A noticeable difference in this year’s ads was the inclusion of diverse casting, whether in direct comment to political happenings or not. Coke aired the It’s Beautiful spot, which had originally aired previously. The NFL created the Inside These Lines commercial, highlighting sportsmanship and unity despite superficial differences. But nothing could beat Airbnb’s We Accept ad. The closeness of the camera draws the audience in, seeing the differences and similarities in the facial features of the personas on screen.

Best Transformation Ad

Normally we would expect a Snickers ad in this spot—the brand is known for their “You’re not you when you’re hungry” spots from the last few years that feature Betty White, Joe Pesci, and Danny Trejo. But this year Buick’s ad won us over, with a pee-wee quarterback transforming into Cam Newton.

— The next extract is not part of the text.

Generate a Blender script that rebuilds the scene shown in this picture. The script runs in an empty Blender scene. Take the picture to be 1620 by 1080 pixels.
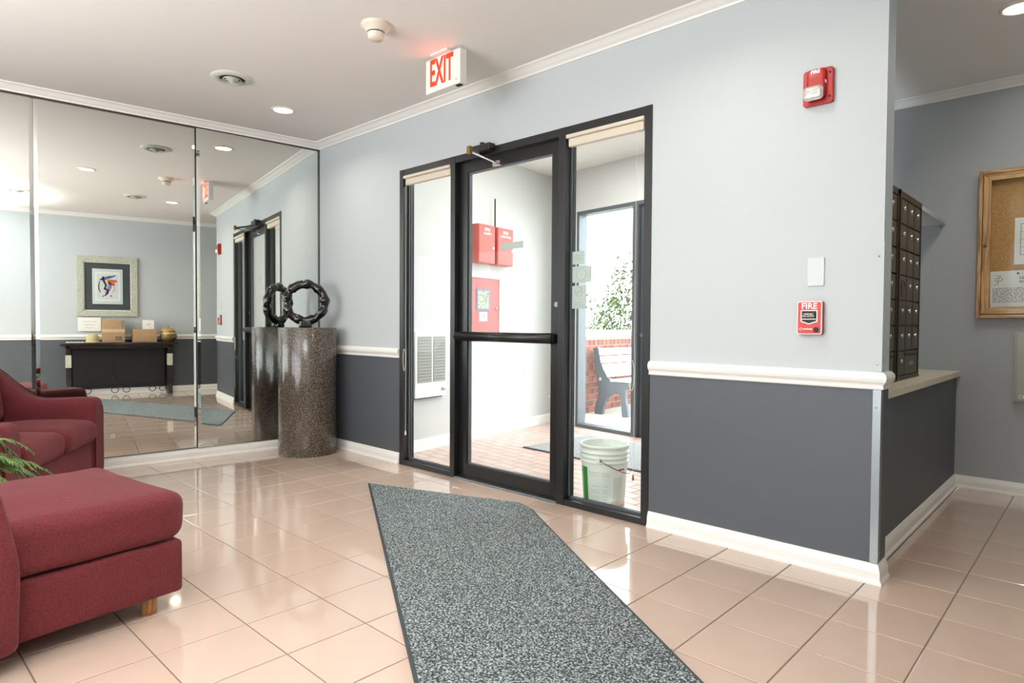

Best Christmas Carol Parody

It’s not every Super Bowl that a delivers a quality Christmas Carol parody, but this year was an exception. Bud Light not only brought back a mascot from the 80s, but tried to create FOMO (fear of missing out) for the audience as Spuds tours around the main character to see on all that he missed out. Our only question was, if Spuds doesn’t have thumbs, how is he holding his beer?

Best Chicago Twitter Account

Throughout the night, we saw two Chicago-based accounts popping up in our Twitter feed: Second City and the RedEye. Both had fantastic observations on the game, the ads, and the political climate. Second City edged out RedEye by a hair . . . but based on this tweet, they probably don’t care.

 

Best Clap Back

While ads like Sprint’s or T-Mobile’s clearly call out their competition (which might not be all that effective), some brands hit back at ads on social media throughout the game. Adweek’s self-deprecating tweet called out Bud Light and Snapchat. Verizon—who didn’t even have an ad during last night’s game—gave pitch perfect disses right back to Sprint and T-Mobile.